Sunday, 19 January 2014

How chance in games is rarely just a roll of the dice

Games contain many forms of chance. From simply selecting a random character or level to play, to random pick-ups and even completely procedural worlds: chance, luck and randomisation play a huge role. While developing Awesomenauts we have experienced this first hand, especially in the various versions of Leon's crits, which has been changed several times in patches during the past 1.5 years. Last week I mostly talked about the psychology of crits, and today I am going to look at chance in games in general.

When a programmer is told to implement a random for something, he will often simply use std::rand() or something similar and that's it. However, in practice it turns out that both players and designers rarely really want a truly random chance.

A good example of this can be found in level selection in Awesomenauts: in a practice match there are four levels to chose from, and there is a 'random' button to select random levels. With a true random, the random button might result in playing the same level several times in a row. There is a small chance that a player gets the same level 4 times in a row (1.5625%, to be exact), and even 10 times the same level in a row is possible. When this happens, both players and designers start to voice complaints like “the random is not random, it always selects the same map”. Of course, in a truly random dice roll, the chances of throwing a number are completely independent of what was thrown before that, so even a million times the same value in a row can happen. The chance of that happening is just really small.

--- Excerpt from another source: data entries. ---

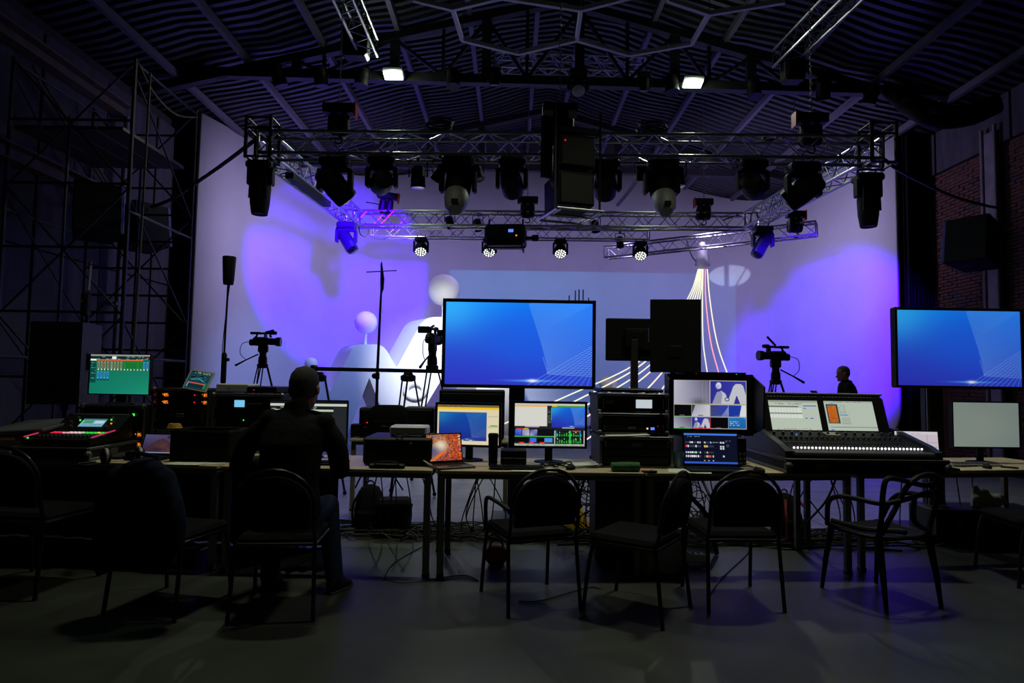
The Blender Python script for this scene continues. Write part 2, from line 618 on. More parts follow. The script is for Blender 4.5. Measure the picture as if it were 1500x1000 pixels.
def screen(cv, w_, h_, parent, c=(0, 0, 0), M=None, k=1.0, name='screen'):
    """picture grid centred at c, in the XZ plane, facing -Y"""
    W, H = cv.w, cv.h
    xs = (np.arange(W) / (W - 1) - .5) * w_ + c[0]
    zs = (.5 - np.arange(H) / (H - 1)) * h_ + c[2]
    co = np.zeros((H, W, 3))
    co[..., 0] = xs[None, :]
    co[..., 1] = c[1]
    co[..., 2] = zs[:, None]
    co = co.reshape(-1, 3)
    if M is not None:
        A = np.array(M)
        co = co @ A[:3, :3].T + A[:3, 3]
    i = np.arange(H * W).reshape(H, W)
    f = np.stack([i[:-1, :-1], i[1:, :-1], i[1:, 1:], i[:-1, 1:]], -1).reshape(-1, 4)
    me = bpy.data.meshes.new(name)
    me.vertices.add(H * W)
    me.vertices.foreach_set('co', co.ravel())
    me.loops.add(f.size)
    me.loops.foreach_set('vertex_index', f.ravel())
    me.polygons.add(len(f))
    me.polygons.foreach_set('loop_start', np.arange(0, f.size, 4))
    me.update(calc_edges=True)
    a = np.clip(cv.a / 255, 0, 1)
    l = np.where(a <= .04045, a / 12.92, ((a + .055) / 1.055) ** 2.4).reshape(-1, 3)
    at = me.color_attributes.new('picture', 'FLOAT_COLOR', 'POINT')
    at.data.foreach_set('color', np.concatenate([l, np.ones((len(l), 1))], 1).ravel())
    me.materials.append(screen_mat(k))
    return link(name, me, parent)
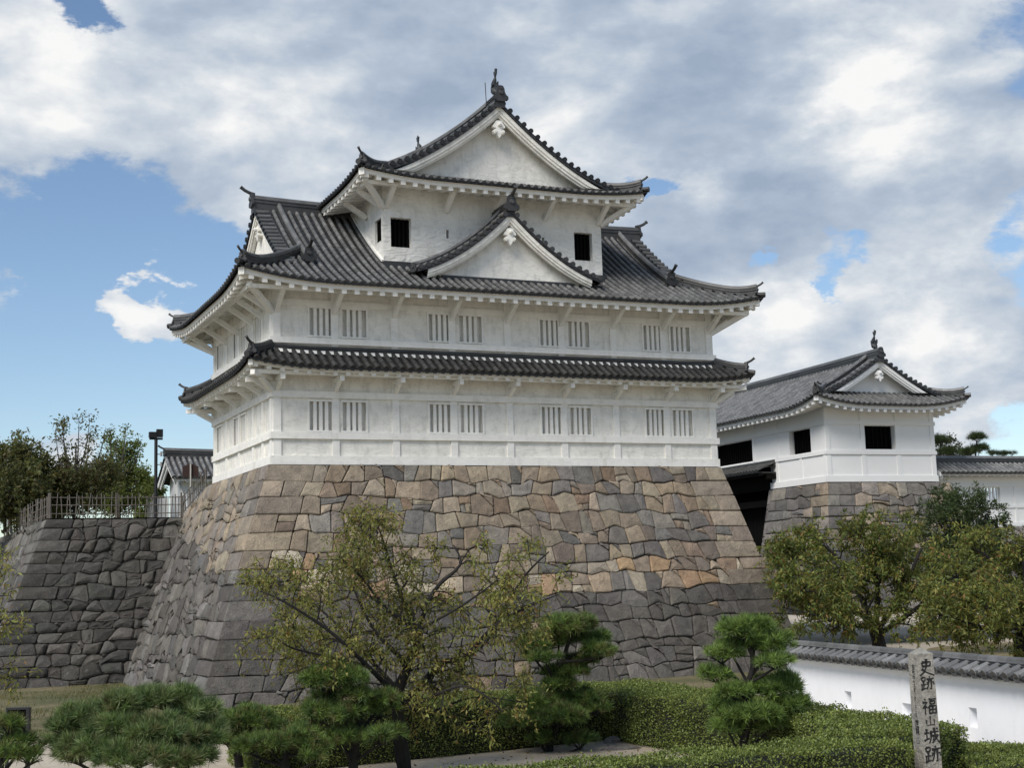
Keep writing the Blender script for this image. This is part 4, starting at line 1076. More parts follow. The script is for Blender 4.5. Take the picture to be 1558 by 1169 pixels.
# ------------------------------------------------------------------ low garden wall at the front right
A = np.array([8.42, -14.3]); B = np.array([6.35, -27.6]); dl = (B-A)/np.linalg.norm(B-A); LW = float(np.linalg.norm(B-A))
ang = math.atan2(dl[1], dl[0])
GDW = thing("garden_wall", "low white wall with grey tiled coping and small loopholes behind the stone marker", "wall", (A[0], A[1], GZ), ang)
# local x runs from the far end towards the camera; the visible face looks to local -y ... (towards the courtyard)
def loc_on_wall(u, v):
    """local (x, z) on the wall's visible face for photo pixel (u, v)"""
    r = CF + CR*(u-779)/FPX - CU*(v-584.5)/FPX; nn = np.array([dl[1], -dl[0], 0.0])
    a3 = np.array([A[0], A[1], 0])+nn*.14; t = ((a3-CAMPOS)@nn)/(r@nn); p = CAMPOS+r*t
    return float((p[:2]-A)@dl), float(p[2]-GZ)
WH = 1.28
m = MB(); gh = []
for (ua, va, ub, vb, arch) in ((1284.5, 1052, 1296.5, 1081, 0), (1372, 1070, 1389, 1094, 1), (1473.5, 1077, 1488, 1110, 0)):
    xa, za = loc_on_wall(ua, va); xb, zb = loc_on_wall(ub, vb); gh.append((min(xa, xb), max(xa, xb), min(za, zb), max(za, zb)))
wall_grid(m, (0, -.14), (1, 0), (0, -1), LW, -.2, WH, gh, .2, back=True)
m.add([(0, -.14, -.2), (0, .14, -.2), (0, .14, WH), (0, -.14, WH), (LW, -.14, -.2), (LW, .14, -.2), (LW, .14, WH), (LW, -.14, WH)], [(0, 3, 2, 1), (4, 5, 6, 7), (1, 2, 6, 5)])
gwl = m.build("wall", M_WALLPAINT, GDW)
for a0, a1, b0, b1 in gh:
    m = MB(); m.box(a0-.0, a1+.0, -.138, -.02, b0-.03, b0+.012); m.build("loophole_sill", M_WALLPAINT, gwl)
m = MB(); m.box(-.12, LW, -.26, .26, WH, WH+.07); m.box(-.10, LW, -.22, .22, WH-.045, WH); m.build("cornice", M_WALLPAINT, GDW)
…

So what every game programmer needs to realise, is that when a designer asks for random, he rarely asks for a complete random. The random usually needs some extra logic to keep unwanted situations from happening. In Awesomenauts, the game remembers which map you last played and does not select it again for the next match (although if you join matches, you might still join several matches in a row with the same map). Similarly the music player remembers the last four songs it played and does not select those again when it chooses the next song to play. And I imagine that in a random dungeon generator it is likely not desirable to put instances of the same room next to each other.

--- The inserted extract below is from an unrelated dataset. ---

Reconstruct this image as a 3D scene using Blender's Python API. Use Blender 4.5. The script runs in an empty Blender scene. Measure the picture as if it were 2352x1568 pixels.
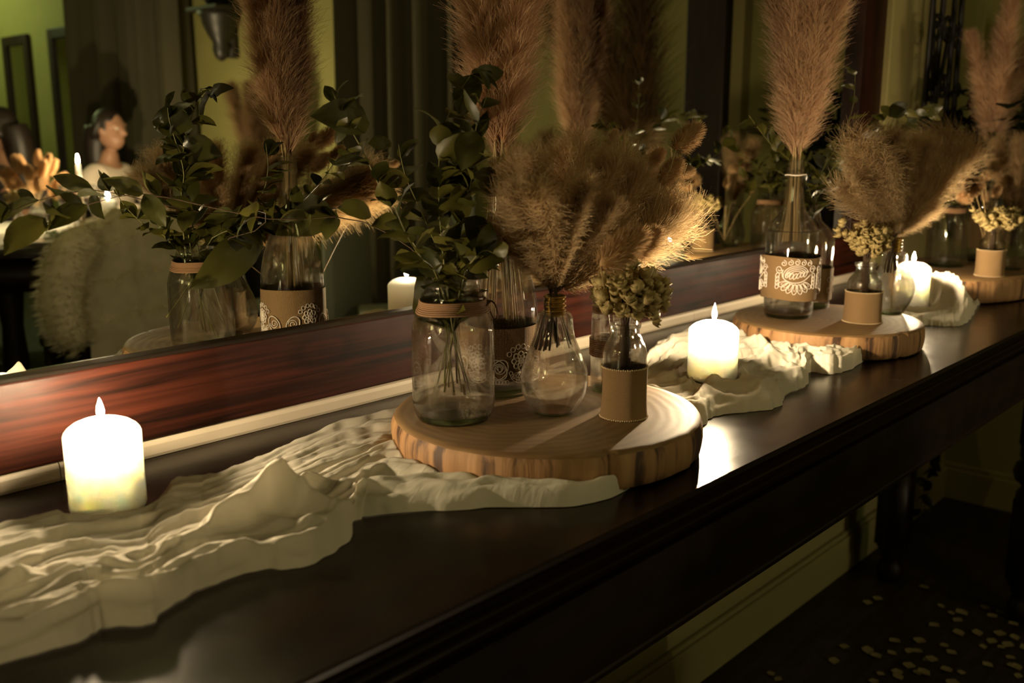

An important part of random is human perception. Humans are exceptionally good at recognising patterns. In fact, humans are so good at this that they often recognise patterns where there are none. Noteworthy situations are remembered, while other situations are not. Astrology is for a large part based on this. If only one out of ten predictions turns out to be correct, many people will tend to remember that one correct prediction and not the nine false ones, making it possible for charlatans to pass for real predictors of the future.

Something similar goes for the perception of random in games. We have had numerous reports from players that the map they dislike most is selected much more often by the random map selection. However, every player who reports this reports it for a different map, and our random is just fine. What really happens there, is that people remember every time they get the map they don't want, and don't really remember what other maps they played recently.

Human psychology is therefore an important part in designing random. A great example of this can be found in one of my favourite game series: Civilization. Sid Meier did a hilarious presentation on how they modified their random in Civilization Revolution. One of the things they did is that if a unit has 90% chance to win, this is treated as 100%, because it turned out that it always felt unreasonable to lose when the win chance was 90%. Another trick they did is that if a number of 50% battles in a row are all lost, then at some point the next one is automatically won, because it simply feels unfair to lose so often in a row.

Of course, with a mechanic like that it is important to either keep players from knowing it works like that, or to keep a bit of random in there, because otherwise knowing how this works will result in exploitable tactics. If there is one thing we learned during development of Awesomenauts and Swords & Soldiers, it is that if something can be abused, it always will!

Inspired by the Civilization article, we started playing with Leon's crit chance. The original implementation we had for this was simply a clean chance. However, this sometimes resulted in having two or three crits in a row, which is incredibly powerful. Dying from this felt unfair, because it did so much damage that there was little opportunity to get away from it.

To solve this we modified the crit chance to never happen twice in a row, and also to never fail ten times in a row. This way the crits are still random, but the situations that feel unfair don't happen anymore.

This worked fine and had the desired result, but what we did not realise is that it massively changes the actual crit chance! With a 15% crit chance, the chance of it missing 10 times in a row is a surprisingly high 19.7%. Adding a guaranteed extra crit so often increases the crit chance significantly! So in that particular patch we accidentally buffed Leon a lot, making him pretty overpowered.

We did not realise we had done this until players started counting. They quickly noticed that Leon had become a lot stronger, but we simply didn't believe them. To convince us that something was wrong, a couple of players performed several hundred attacks in a row and counted how many crits they got. Even then we still didn't believe them at first, but once we understood what was happening here, we modified the crit chances to be the same as before again, including the extra rules for consecutive hits.

Image by Awesomenauts player 'Offline' (I think).

This brings me to the end of this blogpost. As the various topics I have discussed today have shown, there is much more to chance, luck and random in games than just using pure random functions. Whenever random is involved, the designer and programmer should always consider what they want exactly, since in practice it turns out that a true random is quite rarely wanted.